Ma questa incredibile volontà di futuro non può cancellare le cicatrici di un passato nel quale in troppi hanno ceduto alla follia di uccidere i vicini, i conoscenti, gli amici. Quel passato è troppo vicino per essere chiuso e continua a pesare anche sul grande sforzo di riconciliazione che ha animato i tribunali popolari. Così assume un significato di enorme rilievo il processo a Pascal Simbikambwa, apertosi a Parigi il 4 febbraio scorso, nel quale l’ufficiale hutu viene accusato di aver sostenuto e organizzato numerosi massacri e contro il quale, in questo primo processo francese sulla vicenda del Rwanda, saranno ascoltati non meno di cinquanta testimoni. Allo stesso modo ci riporta a un passato ancora da rielaborare l’assassinio, avvenuto il primo gennaio di quest’anno, di Patrick Karegeya, ex capo dei servizi segreti del Rwanda e oggi oppositore del presidente Kagame. Karegeya è stato ucciso in una stanza d’albergo a Johannesburg, in Sudafrica, e dopo la sua morte il presidente rwandese ha fatto alcune sconcertanti dichiarazioni sui “traditori” che hanno impensierito la comunità internazionale e gli stessi Stati Uniti, che vedono con preoccupazione l’avvicinamento del regime di Kigali al movimento di ribellione congolese M23. L’omicidio di Karegeya, come quello di altri oppositori all’estero caduti in disgrazia dopo aver preso le distanza dal potere di Kagame, getta non poche ombre sulla politica interna e su quella estera dell’attuale amministrazione del Rwanda e solleva inquietanti interrogativi sugli equilibri fragili della regione dei grandi laghi. Insomma, al di là degli sforzi di riconciliazione, in tutta l’area rimangono ancora aperte molte ferite del genocidio sul piano politico, e rimangono soprattutto zone d’ombra che potranno essere chiarite solo attraverso uno sforzo che va ben oltre i confini rwandesi.

Un’ultima questione riguarda il silenzio di fronte ai massacri. Quel silenzio fu spezzato, è bene ricordarlo, dal grido di Giovanni Paolo II, che nell’aprile 1994 per primo usò la parola ‘genocidio’. Ma nonostante quel grido, quasi disperato, il genocidio si consumò come uno spettacolo terribile davanti a spettatori muti.
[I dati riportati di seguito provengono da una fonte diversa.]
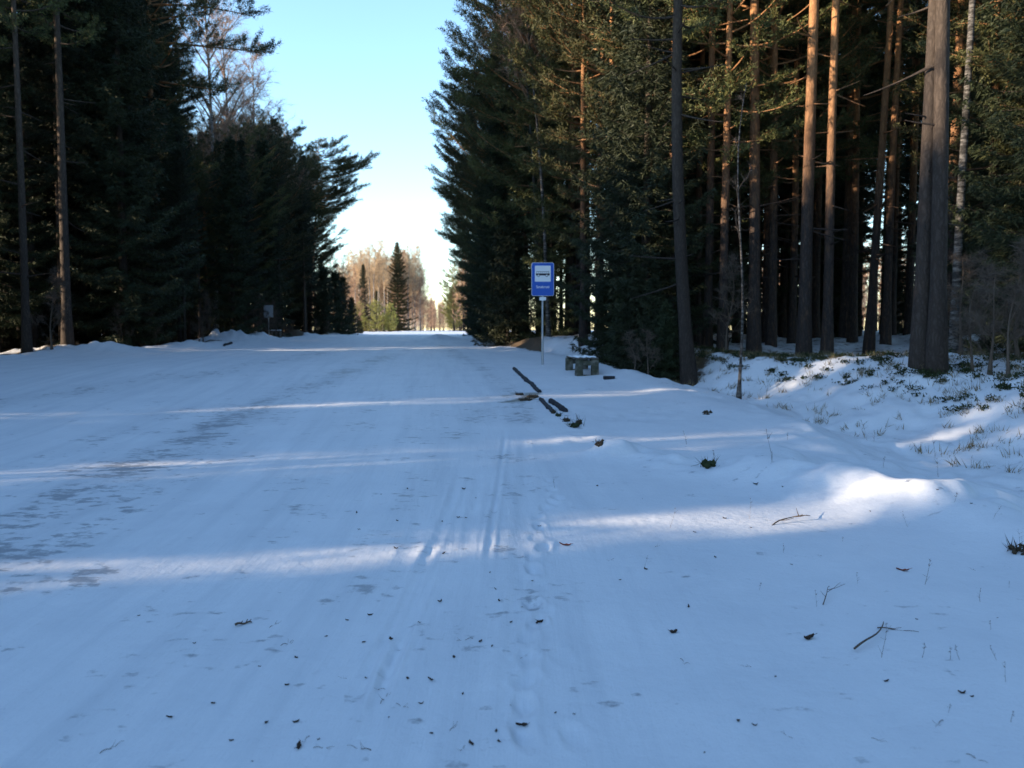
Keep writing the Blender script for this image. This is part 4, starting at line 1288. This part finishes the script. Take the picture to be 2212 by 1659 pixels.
drop("twig", twig_mesh(3, 0.42, 0.006, 4, 0.25), 1712, 1130, 1.0, "forked twig curling up from the snow below the ridge", "twig", rz=0.5)
drop("twig", twig_mesh(4, 0.09, 0.007, 3, .1), 526, 1350, 1.0, "stubby dark forked twig alone on the road at the left", "twig", rz=0.5)
drop("twig", twig_mesh(5, 0.30, 0.0028, 3, .3), 1785, 1290, 1.0, "faint branching twig above the long curved stick", "twig", rz=0.9)
for i, (a, b_) in enumerate([(1002, 1119), (242, 1615), (700, 1615), (660, 1600), (1003, 1383), (776, 1617), (815, 1490), (1000, 1618), (870, 1525), (830, 1510), (740, 1465), (1610, 1440), (1480, 1430),
                             (2030, 1565), (1700, 1590), (2110, 1700 - 60), (1900, 1600), (1320, 1210), (1420, 1180), (1770, 1200), (2100, 1230), (980, 1570), (590, 1350), (620, 1390), (1130, 1420)]):
    drop("twig", twig_mesh(20 + i % 5, 0.075, 0.0011, i % 2 + 1, .05), a, b_, random.uniform(0.6, 1.4), "tiny dark twig scrap lying flat on the snow", "twig", "tiny twig scraps on the snow")
def stalk_mesh(seed, h, nside=3):
    rg = np.random.default_rng(seed)
    m = MB()
    t = np.linspace(0, 1, 6)
    P = np.stack([0.10 * h * np.sin(t * 2 + seed), 0.08 * h * np.sin(t * 3 + seed * 2), -0.03 + (h + .03) * t], 1)
    m.tube(P, 0.0016 * (1.2 - t * .7), 4)
    for k in range(nside):
        j = rg.integers(1, 5); d = unit([rg.normal(), rg.normal(), 1.0])
        m.tube([P[j], P[j] + d * h * rg.uniform(.15, .35)], [0.0014, 0.0007], 3)
    m.blades(P[-2:], np.tile([[0, 0, 1.]], (2, 1)), 5, 0.02, 0.004, 0.8, rg, jit=0.004)
    return m.mesh("stalk", M_DEAD)
ST = [stalk_mesh(i, h, n_) for i, (h, n_) in enumerate([(0.10, 1), (0.16, 3), (0.22, 4), (0.07, 0), (0.28, 5)])]
for i, (a, b_) in enumerate([(2075, 1425), (2150, 1425), (2178, 1475), (2052, 1425), (1908, 1418), (1990, 1420), (1690, 1195), (2150, 1120), (2062, 1085), (2030, 1030), (2180, 1270), (2120, 1300), (1760, 1310),
                             (1820, 1170), (1960, 1140), (1910, 1010), (1890, 955), (2015, 990), (1700, 950), (1870, 950), (2100, 1000), (1540, 1010), (1660, 1000), (2050, 1540), (2200, 1180), (2140, 1360),
                             (1850, 1260), (2000, 1265), (2185, 1560), (1620, 1120), (1200, 1055), (1480, 960), (1395, 1230), (1640, 1275), (1450, 1140)]):
    drop("dry_stalk", ST[i % 5], a, b_, random.uniform(0.5, 1.0) * (1.6 if b_ < 1100 else 0.75), "thin dry weed stalk standing in the snow on the right", "weed stalk", "dry weed stalks on the right").rotation_euler = (random.uniform(-.25, .25), random.uniform(-.25, .25), random.random() * 6)
order_labels('tall spruces of the left forest', 'tall spruce, %s from the left of those topping the dark left forest')
order_labels('edge pines of the left forest', 'needle clad pine, %s from the left along the edge of the left forest')
order_labels('spruce bushes behind the bench', 'low dark spruce bush behind the bench, %s from the left')
order_labels('spruces under the right road edge pines', 'dark spruce at the foot of the right edge pines, %s from the far end')
order_labels('young spruces ending the left forest', 'young bushy spruce, %s from the left at the far end of the left forest')
order_labels('small bare trees ending the left forest', 'small bare tree, %s from the left above the young spruces')
order_labels('white trunked front birches beyond the crest', 'front birch with white sunlit trunk beyond the crest, %s from the left')
print("TREES", len(PLACED))
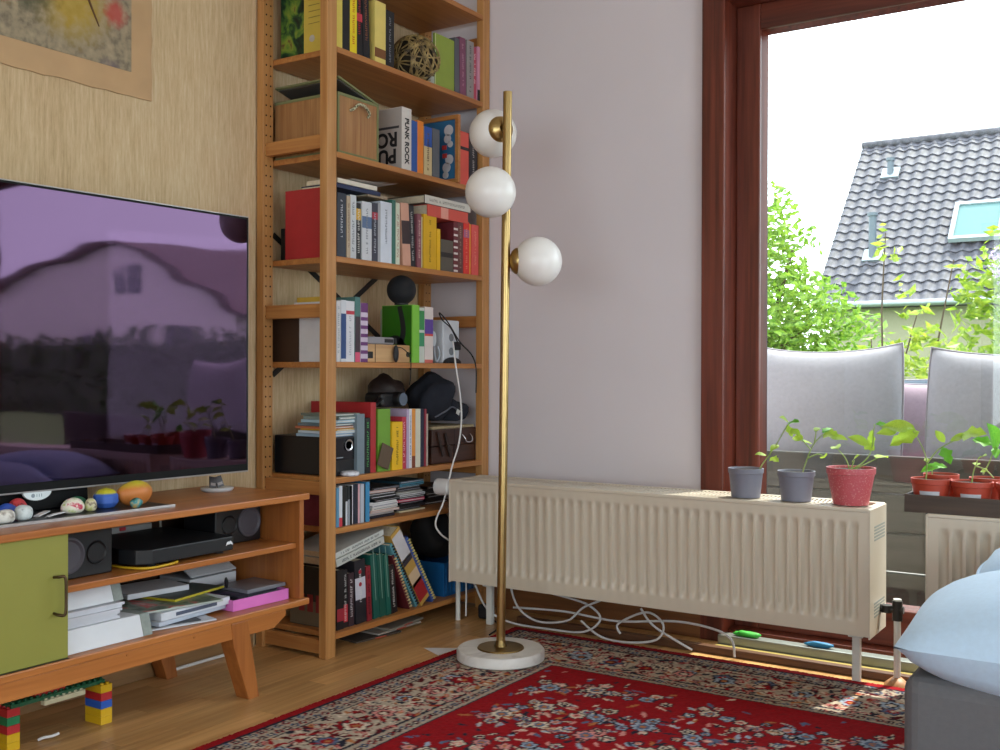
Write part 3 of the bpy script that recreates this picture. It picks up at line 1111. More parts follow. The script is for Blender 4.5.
def radiator(x0, x1, label, legs, ngroup):
    r = thing('radiator', label, 'radiator', ((x0+x1)/2, (RYF+RYB)/2, 0), group=ngroup)
    npit = int(round((x1-x0-.05)/.0333))
    pit = (x1-x0-.05)/npit
    sub = 8
    xs_ = [x0]+[x0+.025+pit*k/sub for k in range(npit*sub+1)]+[x1]
    zs_ = [RZ0, RZ0+.036, RZ0+.042, RZ0+.050, RZ0+.058, RZ0+.068, (RZ0+RZ1)/2, RZ1-.056, RZ1-.046, RZ1-.038, RZ1-.030, RZ1-.024, RZ1]
    pm_ = MB()
    vs_ = []
    for z in zs_:
        f = min(1, max(0, (z-RZ0-.036)/.032), max(0, (RZ1-.024-z)/.032))
        f = f*f*(3-2*f)
        for x in xs_:
            ph = (x-x0-.025)/pit
            c = .5-.5*math.cos(2*PI*ph)
            c = max(0, min(1, (c-.12)/.6))
            c = c*c*(3-2*c)
            inner = x0+.024 < x < x1-.024
            vs_.append((x, RYF+(.0135*c*f if inner else 0), z))
    w = len(xs_)
    fs = [(j*w+i, j*w+i+1, (j+1)*w+i+1, (j+1)*w+i) for j in range(len(zs_)-1) for i in range(w-1)]
    pm_.add(vs_, fs)
    pm_.build('front_panel', 'radiator_enamel', r, smooth=60)
    bx(x0+.004, x1-.004, RYF+.015, RYF+.024, RZ0+.002, RZ1-.002).build('water_panel', 'radiator_enamel', r)
    bx(x0+.004, x1-.004, RYB-.024, RYB, RZ0, RZ1-.002).build('back_panel', 'radiator_enamel', r, bevel=.004)
    bx(x0+.01, x1-.01, RYF+.03, RYB-.03, RZ0+.02, RZ1-.03).build('fin_core', 'radiator_inside', r)
    for (a, b_) in ((x0-.003, x0+.001), (x1-.001, x1+.003)):
        s = bx(a, b_, RYF-.002, RYB+.002, RZ0-.006, RZ1+.006).build('side_cover', 'radiator_enamel', r, bevel=.0012)
        xo = b_ if a > x0+.1 else a
        for zc in (RZ0+.045, RZ1-.085):
            sl = MB()
            for k in range(5):
                sl.box(xo-.0006, xo+.0006, RYF+.045, RYB-.02, zc+k*.009, zc+k*.009+.005)
            sl.build('vent_slots', 'radiator_slot', s, kind='stuff')
    fr = MB().box(x0, x1, RYF-.003, RYF+.016, RZ1-.002, RZ1+.009).box(x0, x1, RYB-.016, RYB+.002, RZ1-.002, RZ1+.009)
    fr.box(x0, x0+.02, RYF+.016, RYB-.016, RZ1-.002, RZ1+.008).box(x1-.02, x1, RYF+.016, RYB-.016, RZ1-.002, RZ1+.008)
    tc = fr.build('top_cover', 'radiator_enamel', r, bevel=.003)
    gm = MB()
    yy0, yy1 = RYF+.016, RYB-.016
    n_ = int((x1-x0-.04)/.0125)
    for k in range(n_):
        x = x0+.02+k*.0125
        for (ya, yb, sk_) in ((yy0, (yy0+yy1)/2-.004, .008), ((yy0+yy1)/2+.004, yy1, -.008)):
            gm.add([(x, ya, RZ1+.007), (x+.0055, ya, RZ1+.007), (x+.0055+sk_, yb, RZ1+.007), (x+sk_, yb, RZ1+.007), (x, ya, RZ1), (x+.0055, ya, RZ1), (x+.0055+sk_, yb, RZ1), (x+sk_, yb, RZ1)],
                   [(3, 2, 1, 0), (4, 5, 6, 7), (0, 1, 5, 4), (1, 2, 6, 5), (2, 3, 7, 6), (3, 0, 4, 7)])
    gm.box(x0+.02, x1-.02, (yy0+yy1)/2-.005, (yy0+yy1)/2+.005, RZ1, RZ1+.0072)
    gm.build('top_grille', 'radiator_enamel', tc)
    for lx in legs:
        lg = MB().box(lx-.011, lx+.011, 3.03, 3.05, .008 if lx > RX0 and 3.04 < RY1 else .0, RZ0+.01)
        lg.box(lx-.02, lx+.02, 3.02, 3.06, RZ0-.022, RZ0+.002)
        lg.build('leg', 'pipe_white', r, bevel=.002)
    return r


rad = radiator(-2.1307, -.7208, 'long low cream radiator standing behind the floor lamp', (-2.02, -.775), 'low radiators along the window')
kn = MB().lathe([(0, 0), (.024, 0), (.0285, .004), (.0295, .03), (.028, .058), (.018, .066), (.012, .075), (.012, .09)], c=(-2.203, 2.975, .474), n=28, M=Matrix.Rotation(R_(90), 4, 'Y'))
ko = kn.build('thermostat_knob', mat('white_plastic', '#dcd9d8', .4), rad, smooth=40)
MB().lathe([(.013, -.0006), (.0175, -.0006), (.0175, .0006), (.013, .0006)], c=(-2.2033, 2.975, .474), n=28, M=Matrix.Rotation(R_(90), 4, 'Y')).build('knob_ring', mat('grey_plastic', '#a8a4a6', .5), ko, smooth=40)
MB().cyl((-2.15, 3.03, .0), (-2.15, 3.03, .19), .0085, n=12).build('supply_pipe', 'pipe_white', rad, smooth=40)
vv_ = MB().cyl((-.718, 3.07, .215), (-.655, 3.07, .215), .011, n=14).cyl((-.672, 3.07, .185), (-.672, 3.07, .24), .014, n=14).cyl((-.70, 3.07, .205), (-.70, 3.07, .225), .015, n=12)
vv_.build('valve', mat('valve_dark', '#3a3835', .4, metal=.6), rad, smooth=40)
MB().cyl((-.672, 3.07, .0), (-.672, 3.07, .186), .0095, n=14).build('return_pipe', 'pipe_white', rad, smooth=40)
MB().cyl((-.672, 3.07, .24), (-.672, 3.07, .245), .011, n=14).build('valve_cap', 'pipe_white', rad, smooth=40)
MB().lathe([(0, .0), (.036, 0), (.032, .010), (.012, .026), (.0096, .026)], c=(-.672, 3.07, 0), n=24).build('pipe_rosette', mat('beech_rosette', '#b07c50', .5), rad, smooth=50)
rad2 = radiator(-.572, .95, 'low cream radiator under the tray of red plant pots', (-.5, .85), 'low radiators along the window')

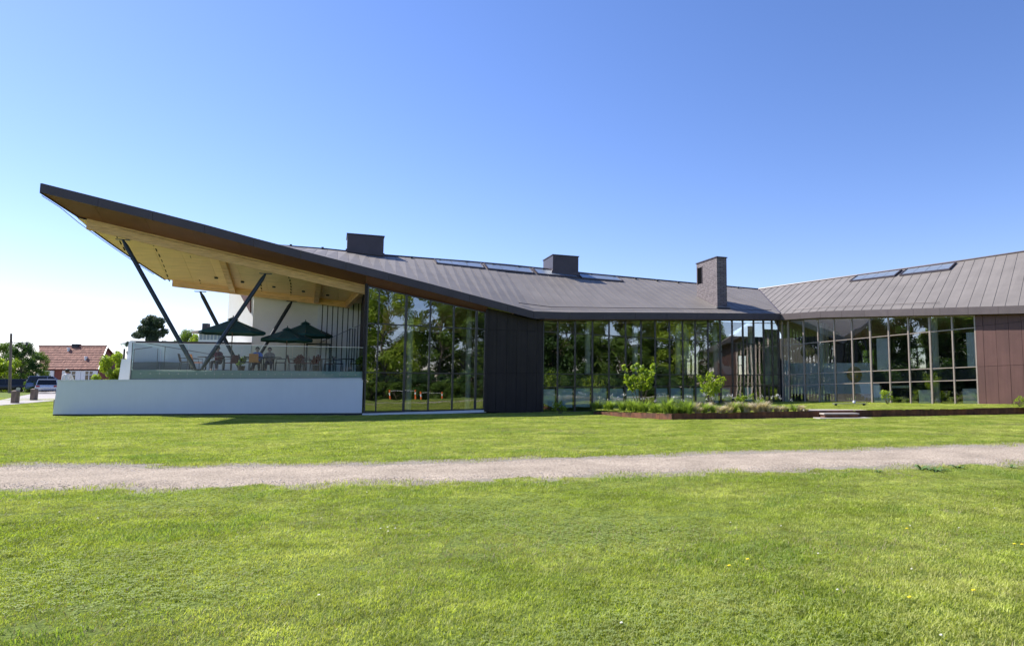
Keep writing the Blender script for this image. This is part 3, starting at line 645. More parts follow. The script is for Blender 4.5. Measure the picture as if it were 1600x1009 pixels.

Restò troppo a lungo in silenzio l’opinione pubblica europea: perché? Perché quella sofferenza era troppo lontana? Perché colpiva persone considerate più “primitive” e quindi più “violente” di noi? Perché dunque in fondo rimangono tracce di razzismo anche nella democraticissima Europa? Perché l’Africa alla fine è lontana? Perché di fronte a conflitti considerati etnici ci si sente impotenti? Quale che sia la ragione, dobbiamo riconoscere che gran parte dell’Occidente non ha colto la portata di quanto avveniva ed è rimasto sulla soglia. Ma restò a guardare, altrettanto muta, anche una parte della popolazione rwandese, e dei Paesi confinanti, talvolta per paura, talvolta appoggiando silenziosamente i carnefici e abbandonando così al loro destino le vittime.

Contro questo silenzio, che a me sembra davvero il problema più grande che il genocidio rwandese ci lascia in eredità, restano i grandi atti di eroismo dei tanti che salvarono la vita ad altri rischiando personalmente, che si esposero, che sfidarono la furia dei carnefici tenendo davanti agli occhi il monito universale che “chi salva una vita salva il mondo intero”. Forse, ancora una volta, dovremmo ripartire da questi giusti per curare le ferite. Perché sono loro a indicare la strada sulla quale camminare, in mezzo alla violenza, per non perdere la nostra umanità.